À mesure que l'âge descend, la vieillesse et la mort se font obsédantes. Confrontés à ce tourment, les personnages de Robert Pinget sont sans défense. Ils n'ont plus grand-chose à se dire, plus de plaisir à se faire. Ce que dit le catéchisme ne leur est d'aucun secours : comment aimer les autres quand on ne s'aime pas soi-même ? Ou qu'on s'aime trop ? “ Où s'arrête l’amour de soi requis pour celui des autres ? ” Si A. se jette sur B. par besoin pathétique de lui parler “ de rien ”, la contradiction n'est qu'apparente. On n'a plus à soi que l'essentiel et, si on le situe en deçà et au-delà des mots, on est bien obligé de parler pour ne rien dire.
“ B. – Tes paradoxes m'embêtent. On était parti pour ne rien dire.
A. – Qu'est-ce qu'on a dit ?
B. – Moi, rien. Mais toi...
A. – Moi, tu veux savoir ? Je peux revenir sur tout ce que je viens de dégoiser et affirmer le contraire, en toute vérité. ”
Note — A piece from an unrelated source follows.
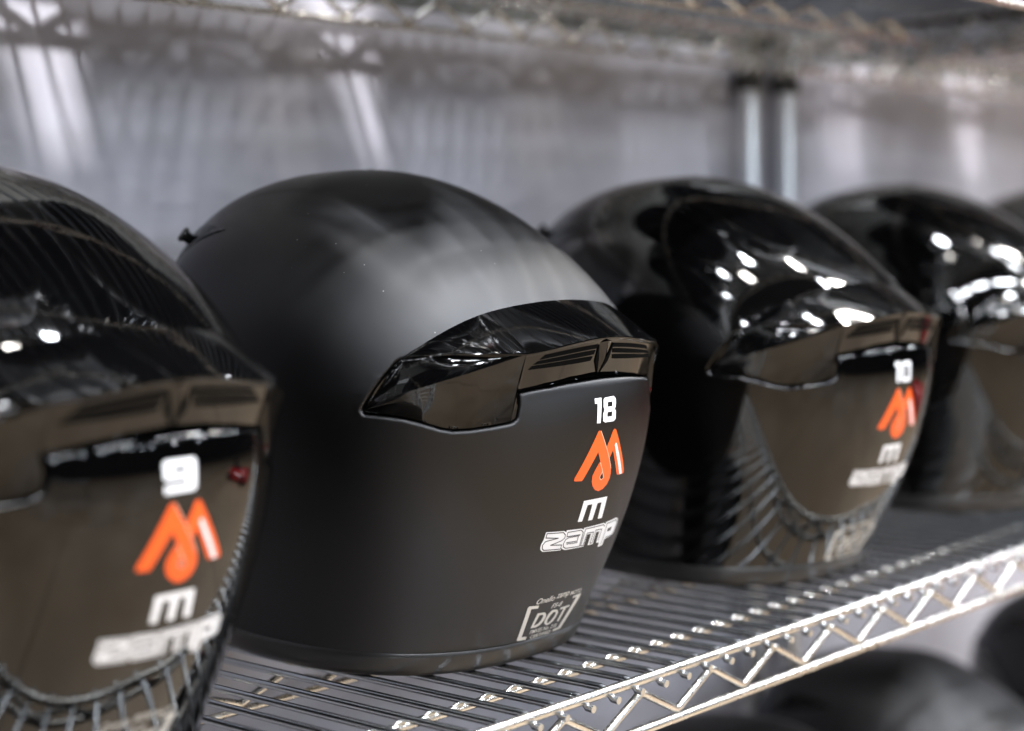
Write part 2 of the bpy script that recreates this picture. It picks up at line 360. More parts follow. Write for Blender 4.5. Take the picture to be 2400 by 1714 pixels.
# ------------------------------------------------------------------ helmet surface (local frame: x lateral, -y is the rear, z up)
yc, zc, H, Br, Bf, A, nr, nfr, na, mr, mf, r0, r1, f0, a0, a1, yw = (225.503, 188.083, 332.895, 210.719, 175.64, 136.449, 1.385, 2.587, 2.462, 2.451, 2.102, 70.508, 20.438, 40.0, 26.083, 13.357, -15.302)
def tuck(z):
    """the back of the shell leans in a little above its rearmost point"""
    return .0026*np.clip(z-159, 0, 36)**2*(1-smooth((z-200)/38.))
def smooth(t): t = np.clip(t, 0, 1); return t*t*(3-2*t)
def prof(z, off=0.):
    z = np.asarray(z, float); Hh = H+off
    u_ = np.clip((z-zc)/(Hh-zc), 0, 1); lo = np.clip((zc-z)/zc, 0, 1.3)
    g = lambda n: (1-u_**n)**(1/n)
    def low(v0, v1):
        b = (v0/4-v1)/(1/4-1/8); a = v0-b; return a*lo**2+b*lo**3
    yr = yc-(Br+off)*g(nr)+low(r0, r1)+tuck(z); yf = yc+(Bf+off)*g(nfr)-low(f0, f0*.3); a = (A+off)*g(na)-low(a0, a1)
    ym = yc+yw*(1-(z/H)**2)
    return yr, yf, a, np.minimum(np.maximum(ym, yr+1e-3), yf-1e-3)
def srf(z, c, s, off=0.):
    """point at height z; c, s = cos and sin of the section parameter (c>0 is the rear half)"""
    yr, yf, a, ym = prof(z, off)
    x = a*np.sign(s)*np.abs(s)**(2/np.where(c > 0, mr, mf))
    y = np.where(c > 0, ym-(ym-yr)*np.abs(c)**(2/mr), ym+(yf-ym)*np.abs(c)**(2/mf))
    return np.stack(np.broadcast_arrays(x, y, z), -1)
def rear(x, z, off=0.):
    """rear surface point over (x, z)"""
    yr, yf, a, ym = prof(z, off)
    t = np.clip(1-np.abs(np.asarray(x)/a)**mr, 0, 1)
    return np.stack(np.broadcast_arrays(x, ym-(ym-yr)*t**(1/mr), z), -1)

# spoiler outline, left half (x<0): upper edge from tip to centre, and lower edge from tip to centre
UP = [(-124, 110, 178), (-123, 106, 184), (-121.8, 102.6, 189), (-118.2, 95.9, 198.5), (-114.4, 91, 206), (-111.5, 87.8, 210.4), (-107.5, 83.3, 214.5),
      (-100.6, 77, 219.5), (-93.5, 72.4, 224.5), (-74.8, 64.2, 233), (-52.2, 59.2, 239), (-33.7, 56.4, 241), (-14, 55.4, 242), (0, 55.2, 242.1)]
LOW = [(-124, 110, 178), (-123.7, 109, 176.8), (-119, 95.8, 175.9), (-114.1, 84.5, 174.5), (-108.4, 74, 171.6), (-101.9, 64.3, 168.1), (-97.8, 58.7, 166.8),
       (-90.3, 49.9, 167.3), (-80.3, 40.3, 169), (-71.5, 33.6, 170.6), (-69, 31.7, 172.6), (-67.6, 30.2, 180), (-66.8, 29.9, 188.8), (-45.6, 21.5, 191.6), (-24, 17.6, 193.6), (0, 16.7, 194.3)]
LOW = [(x, y+(float(tuck(z)) if abs(x) < 75 else 0), z) for x, y, z in LOW]
def resample(P, n, key=None):
    P = np.array(P, float); d = np.r_[0, np.cumsum(np.linalg.norm(np.diff(P, axis=0), axis=1))]
    t = np.linspace(0, d[-1], n); return np.stack([np.interp(t, d, P[:, k]) for k in range(3)], 1)
def cr(P, n):
    """Catmull-Rom through the points, n samples evenly spaced"""
    P = [np.array(p, float) for p in P]; P = [2*P[0]-P[1]]+P+[2*P[-1]-P[-2]]; out = []
    for i in range(1, len(P)-2):
        for t in np.linspace(0, 1, 12, endpoint=False):
            a, b, c, d = P[i-1:i+3]
            out.append(.5*((2*b)+(-a+c)*t+(2*a-5*b+4*c-d)*t*t+(-a+3*b-3*c+d)*t**3))
    out.append(P[-2]); return resample(out, n)
outline = np.vstack([resample(LOW, 70), resample(UP, 70)[::-1]])
loopL = outline.copy()                      # centre-low ... tip ... (ends on the centre line)
half = np.vstack([resample(UP, 90)[::-1], resample(LOW, 110)[1:]])       # centre top -> tip -> centre bottom
mirror = half[::-1][1:-1]*np.array([-1, 1, 1])
loop3 = np.vstack([half, mirror])
def inside2(px_, pz_):
    x, z = loop3[:, 0], loop3[:, 2]; n = len(x); r = np.zeros(px_.shape, bool)
    for i in range(n):
        j = (i+1) % n
        c = (z[i] > pz_) != (z[j] > pz_)
        if not c.any(): continue
        xi = (x[j]-x[i])*(pz_-z[i])/((z[j]-z[i]) if z[j] != z[i] else 1e-9)+x[i]
        r ^= c & (px_ < xi)
    return r
def seg_dist(P, A_, B_):
    d = np.full(len(P), 1e9)
    for a, b in zip(A_, B_):
        ab = b-a; t = np.clip(((P-a)@ab)/(ab@ab+1e-12), 0, 1)
        d = np.minimum(d, np.linalg.norm(P-(a+t[:, None]*ab), axis=1))
    return d

def shell_mesh():
    zs = np.concatenate([np.arange(3, 140, 3.0), np.arange(140, 256, 1.0)])
    s0 = np.arcsin((256-zc)/(H-zc)); zs = np.concatenate([zs, zc+(H-zc)*np.sin(np.linspace(s0, math.pi/2, 90)[:-1])])
    dense = np.linspace(-1.42, 1.42, 600); rest = np.linspace(1.42, 2*math.pi-1.42, 180)[1:-1]
    ph = np.concatenate([dense, rest]); nph = len(ph)
    c, s = np.cos(ph), np.sin(ph)
    V = np.stack([srf(np.full(nph, z), c, s) for z in zs])          # rows x nph x 3
    # outward normals from differences
    du = np.roll(V, -1, 1)-np.roll(V, 1, 1); dv = np.gradient(V, axis=0)
    Nn = np.cross(du, dv); Nn /= (np.linalg.norm(Nn, axis=2, keepdims=True)+1e-9)
    cen = np.array([0, yc, 150.])
    sg = np.sign(((V-cen)*Nn).sum(2)); Nn *= np.where(sg == 0, 1, sg)[..., None]
    flat = V.reshape(-1, 3); nf_ = Nn.reshape(-1, 3)
    near = (flat[:, 1] < 150) & (flat[:, 2] > 150) & (flat[:, 2] < 260)
    idx = np.where(near)[0]; P = flat[idx]
    d = seg_dist(P, loop3, np.roll(loop3, -1, 0))
    ins = inside2(P[:, 0], P[:, 2]); sd = np.where(ins, d, -d)
    outer = np.where(P[:, 2] < 200, 3.0, np.where(P[:, 2] > 212, .9, 3.0-2.1*(P[:, 2]-200)/12))
    hi = smooth((P[:, 2]-202)/10.)                     # along the upper rim the spoiler sits on the shell, no open groove
    depth = -6.5*((1-hi)*smooth((sd+outer)/(outer+1.8))+hi*smooth((sd-3.0)/6.0))
    # rolled lip just outside the lower edge
    lip = np.where((P[:, 2] < 200), 0.2*np.exp(-((sd+4.0)/2.4)**2), 0.)
    disp = np.zeros(len(flat)); disp[idx] = depth+lip
    # faint raised spine panel over the crown: a soft crease that fades out
    x, y, z = flat.T
    on = smooth((y-118)/40)*smooth((300-y)/50)*(z > 240)
    disp += on*.45*smooth((76-np.abs(x))/7.0+.5)
    # hem: the last millimetres turn in
    disp -= 2.2*smooth((9-z)/8.0)
    flat = flat+nf_*disp[:, None]
    rows = len(zs); top = len(flat)
    flat = np.vstack([flat, [[0, yc, H+ .9]]])
    F = []
    i = np.arange(nph); j = (i+1) % nph
    for r in range(rows-1):
        F.append(np.stack([r*nph+i, r*nph+j, (r+1)*nph+j, (r+1)*nph+i], 1))
    F = np.vstack(F).tolist()
    F += [(int((rows-1)*nph+a), int((rows-1)*nph+b), top) for a, b in zip(i, j)]
    return mesh_np('shell', flat, F)

def grid_mesh(patches, name, skirt=None):
    V = []; F = []
    for G in patches:
        n0 = len(V); a, b = G.shape[:2]; V += G.reshape(-1, 3).tolist()
        for i in range(a-1):
            for j in range(b-1): F.append((n0+i*b+j, n0+(i+1)*b+j, n0+(i+1)*b+j+1, n0+i*b+j+1))
    return mesh_np(name, V, F)

CORNER = np.array([-66.2, 24.6, 211.9])
EDGE_C = [(-65.2, 25.0, 211.6), (-50.4, 20.2, 213.6), (-34.9, 16.4, 216.0), (-18.1, 13.8, 218.0), (0, 12.8, 219.0)]
def loft(A_, B_, n, bulge=0., nrm=None):
    t = np.linspace(0, 1, n)[None, :, None]
    G = A_[:, None, :]*(1-t)+B_[:, None, :]*t
    if bulge:
        cen = np.array([0, yc, 190.]); d = G-cen; d /= np.linalg.norm(d, axis=2, keepdims=True)
        G = G+d*bulge*(4*t*(1-t))
    return G
PANEL = []
def fair(P, n, deg=4, tri=None):
    """a fair curve through traced points: low-order fit with the ends pinned"""
    P = np.array(P, float); t = np.r_[0, np.cumsum(np.linalg.norm(np.diff(P, axis=0), axis=1))]; t /= t[-1]
    w_ = np.ones(len(t)); w_[0] = w_[-1] = 60
    tt = np.linspace(0, 1, 200); Q = np.stack([np.polyval(np.polyfit(t, P[:, k], deg, w=w_), tt) for k in range(3)], 1)
    Q += (P[0]-Q[0])*(1-tt)[:, None]**4+(P[-1]-Q[-1])*tt[:, None]**4
    return resample(Q, n)
def spoiler_patches():
    nW, nC = 60, 46
    up_tip = fair(UP[:6], nW, 3)                          # tip -> where the crease leaves the rim
    full = UP[5:]+[(-x, y, z) for x, y, z in UP[5:-1]][::-1]   # fitted across the middle so both halves meet smoothly
    fc = fair(full, 401, 6); fc = .5*(fc+fc[::-1]*np.array([-1, 1, 1]))
    up_rest = resample(fc[:201], nW+nC-1)
    crease = fair([(-111.5, 87.8, 210.4), (-105.2, 72.7, 212.3), (-96.6, 56.2, 212.9), (-84.6, 40.6, 212.6), CORNER], nW, 3)
    ef = [tuple(CORNER)]+EDGE_C[1:]; ef = ef+[(-x, y, z) for x, y, z in ef[:-1]][::-1]
    ef = fair(ef, 201, 4); ef = .5*(ef+ef[::-1]*np.array([-1, 1, 1])); edge = resample(ef[:101], nC)
    top_low = np.vstack([crease, edge[1:]])
    # match the upper rim to the lower by cutting at the x of each column
    low_t = np.r_[0, np.cumsum(np.linalg.norm(np.diff(top_low, axis=0), axis=1))]; low_t /= low_t[-1]
    ut = np.r_[0, np.cumsum(np.linalg.norm(np.diff(up_rest, axis=0), axis=1))]; ut /= ut[-1]
    up_m = np.stack([np.interp(low_t, ut, up_rest[:, k]) for k in range(3)], 1)
    G1 = loft(up_m, top_low, 16, bulge=.8)
    # upper wing face: from rim (tip..crease start) then crease, down to the second crease
    B2 = fair([(-124, 109, 178.6), (-123.9, 105.2, 181), (-121.3, 91.8, 185.2), (-114.6, 70.5, 192.8), (-107.3, 58.3, 196.5), (-95.7, 44.0, 202.2), (-85.2, 35.2, 205.9), CORNER], 2*nW-1, 4)
    upB = np.vstack([up_tip, crease[1:]])
    tb = np.linspace(0, 1, len(B2))
    tu = np.r_[0, np.cumsum(np.linalg.norm(np.diff(upB, axis=0), axis=1))]; tu /= tu[-1]
    upBm = np.stack([np.interp(tb, tu, upB[:, k]) for k in range(3)], 1)
    G2 = loft(upBm, B2, 14, bulge=-2.2)
    # lower wing face (a shallow scoop), down to the outline
    lowW = resample(LOW[:10], 2*nW-1)
    G3 = loft(B2, lowW, 16, bulge=-1.2)
    # scoop end beside the centre panel is flush with the panel; the centre panel
    base = cr(LOW[12:], nC)+np.linspace(0, 1, nC)[:, None]**.4*np.array([0, 2.6, 0])+np.array([0, .5, 0])
    inner = edge+np.array([0, 1.0, -1.6])
    G4 = np.stack([edge, edge+np.array([0, .5, -1.1]), inner], 1)                # lip under the trailing edge
    G5 = loft(inner, base, 10)
    PANEL.append(inner); PANEL.append(base)
    # little cheek closing between scoop end and the panel
    e1 = resample([CORNER, LOW[9]], 12); e2 = resample([CORNER+np.array([.2, 2., -1.6]), LOW[12], LOW[11], LOW[10], LOW[9]], 12)
    G6 = loft(e1, e2, 3)
    P = [G1, G2, G3, G4, G5, G6]
    # skirt round the rim, sunk into the shell's recess
    rim = half.copy(); cen = np.array([0, 190., 205.]); d = rim-cen; d /= np.linalg.norm(d, axis=1, keepdims=True)
    P.append(np.stack([rim, rim-d*7], 1))
    # softly rounded bead along the crease and the trailing edge, it carries the edge highlight
    line = np.vstack([crease[6:], edge[1:]]); tg = np.gradient(line, axis=0); tg /= np.linalg.norm(tg, axis=1, keepdims=True)
    n1 = np.cross(tg, [0, 0, 1.0]); n1 /= np.linalg.norm(n1, axis=1, keepdims=True); n2 = np.cross(n1, tg)
    an = np.linspace(0, 2*math.pi, 9)
    P.append(line[:, None, :]+.75*(np.cos(an)[None, :, None]*n1[:, None, :]+np.sin(an)[None, :, None]*n2[:, None, :]))
    out = []
    for G in P: out.append(G); out.append(G[::-1]*np.array([-1, 1, 1]))
    return out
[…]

Robert Pinget ne se soucie guère de psychologie ni de social. Ou ses personnages sont des marionnettes, ou ils gardent l'anonymat, mais force est de constater combien ces petits textes, chacun selon ses modalités, se prêtent à la mise en voix ou en image. Les trois premiers sont quasiment des sketches et tous s'inscrivent dans une tradition déjà ancienne qui préfère la qualité à la quantité, le général au particulier, la fable à la réalité, toutes manières ardues de peindre la condition humaine et d'en illustrer la douleur.